Bakan Ergün, başka bir markalaşmış ürünün komple satın alınmasının onun markalaşma avantajından yararlanarak bir başlangıç yapılmasının da bir seçenek olabileceğini bildirdi.
Yerli otomobil
Türkiye'de üretilecek yerli otomobildeki son durum hakkında da değerlendirmelerde bulunan Ergün, "Yerli otomobil konusunda olumlu gelişmeler var onu yakında kamuoyuyla paylaşacağız" dedi.
Bir gazetecinin önceki gün Koç Holding Şeref Başkanı Rahmi Koç'la, Başbakan Recep Tayyip Erdoğan'ın görüşmesinde yerli otomobilin gündeme geldiğini aktarması üzerine de "Bunu siz kendiniz söylüyorsunuz, kendiniz inanıyorsunuz. Ben orada yoktum. Herhangi bir açıklama yapılmadı. Dolayısıyla siz Rahmi Koç'la Başbakanımızın bir araya geldiğinde 'olsa olsa bu olur' kanaatini oluşturdunuz. Bunu konuşup konuşmadıkları bile belli değil" cevabını verdi.
Asansör sektörü hem iç hem de dış pazarda büyük bir potansiyel taşıyor
Türkiye'nin asansör sektöründe büyük avantajlara sahip olduğunu dile getiren Ergün, insanların otobüse, dolmuşa, metroya binmekten daha çok asansöre bindiklerini, asansörlerin aslında bir toplu taşıma aracı olduğunu belirtti.
Ergün, bazen "asansör sektörünü, otomotiv sektörünün içine katsak" diye düşündüklerini ifade ederek, şunları kaydetti:
"Asansör sektörü, üretimi kadar montajı ve periyodik yapılması gereken bakımlarıyla da ekonomik faaliyete katkı vermeye devam eden bir sektördür. Asansör yaptık bitmiyor, bunun montajı ve bakım süreci de ayrı bir ekonomi doğuruyor. Buna sadece doğurduğu ekonomi açısından değil kişilerin güvenliği açısından bakmamız lazım. Bakım işini de yeniden ele almamız lazım.

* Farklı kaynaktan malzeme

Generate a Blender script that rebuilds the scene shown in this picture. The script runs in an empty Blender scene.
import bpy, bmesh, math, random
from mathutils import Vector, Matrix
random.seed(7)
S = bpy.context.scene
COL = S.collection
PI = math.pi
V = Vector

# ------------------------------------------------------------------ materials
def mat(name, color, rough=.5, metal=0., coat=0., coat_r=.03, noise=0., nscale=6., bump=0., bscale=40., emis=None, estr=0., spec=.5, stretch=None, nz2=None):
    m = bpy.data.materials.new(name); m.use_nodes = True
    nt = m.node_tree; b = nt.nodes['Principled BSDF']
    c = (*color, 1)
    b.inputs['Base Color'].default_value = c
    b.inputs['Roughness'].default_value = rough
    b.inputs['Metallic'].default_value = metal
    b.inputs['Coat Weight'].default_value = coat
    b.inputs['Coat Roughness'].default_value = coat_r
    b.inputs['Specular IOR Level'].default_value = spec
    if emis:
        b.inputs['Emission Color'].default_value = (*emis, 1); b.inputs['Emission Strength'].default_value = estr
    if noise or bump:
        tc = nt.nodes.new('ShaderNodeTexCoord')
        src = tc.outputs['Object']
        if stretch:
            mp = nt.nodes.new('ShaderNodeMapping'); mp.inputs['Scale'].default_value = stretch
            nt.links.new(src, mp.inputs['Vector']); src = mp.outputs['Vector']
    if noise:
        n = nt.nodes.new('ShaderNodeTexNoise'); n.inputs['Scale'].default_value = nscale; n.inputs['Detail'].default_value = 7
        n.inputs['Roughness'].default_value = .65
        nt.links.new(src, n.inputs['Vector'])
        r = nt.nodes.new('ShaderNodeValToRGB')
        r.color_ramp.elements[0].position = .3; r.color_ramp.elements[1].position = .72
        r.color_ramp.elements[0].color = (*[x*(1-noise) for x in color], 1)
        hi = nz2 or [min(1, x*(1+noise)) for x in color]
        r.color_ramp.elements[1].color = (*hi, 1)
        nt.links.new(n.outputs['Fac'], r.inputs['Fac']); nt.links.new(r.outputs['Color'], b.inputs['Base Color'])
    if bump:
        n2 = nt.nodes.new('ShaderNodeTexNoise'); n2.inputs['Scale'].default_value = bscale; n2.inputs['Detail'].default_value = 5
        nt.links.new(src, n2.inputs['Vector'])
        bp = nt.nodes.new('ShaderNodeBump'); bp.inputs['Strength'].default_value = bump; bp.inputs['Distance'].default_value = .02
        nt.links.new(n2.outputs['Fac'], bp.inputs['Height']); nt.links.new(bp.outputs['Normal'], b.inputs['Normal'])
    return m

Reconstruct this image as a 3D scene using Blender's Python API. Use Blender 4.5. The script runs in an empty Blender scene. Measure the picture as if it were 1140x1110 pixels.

Gerekirse yeni mekanizmalar oluşturmamız lazım.
2023 yılına kadar, Türkiye'nin hemen her yerinde çok önemli kentsel dönüşüm projelerinin hayata geçirileceğine değinen Ergün, yeni asansör ihtiyacının yanında, eski asansörlerin yenilenmesi de icap edeceğini, tahminen eskimiş, miadını doldurmuş, güvenlik sorunu olan ve kazalara sebep olabilecek olan 200 bin civarında asansörün yenilenmesi gerektiğini bildirdi. Asansör sektörünün hem iç pazarda hem de dış pazarda büyük bir potansiyel taşıdığını ifade eden Ergün, önemli bir değişim geçiren asansör sektörününü de bu pazardan önemli pay alması gerektiğini ve alacağını düşündüğünü aktardı.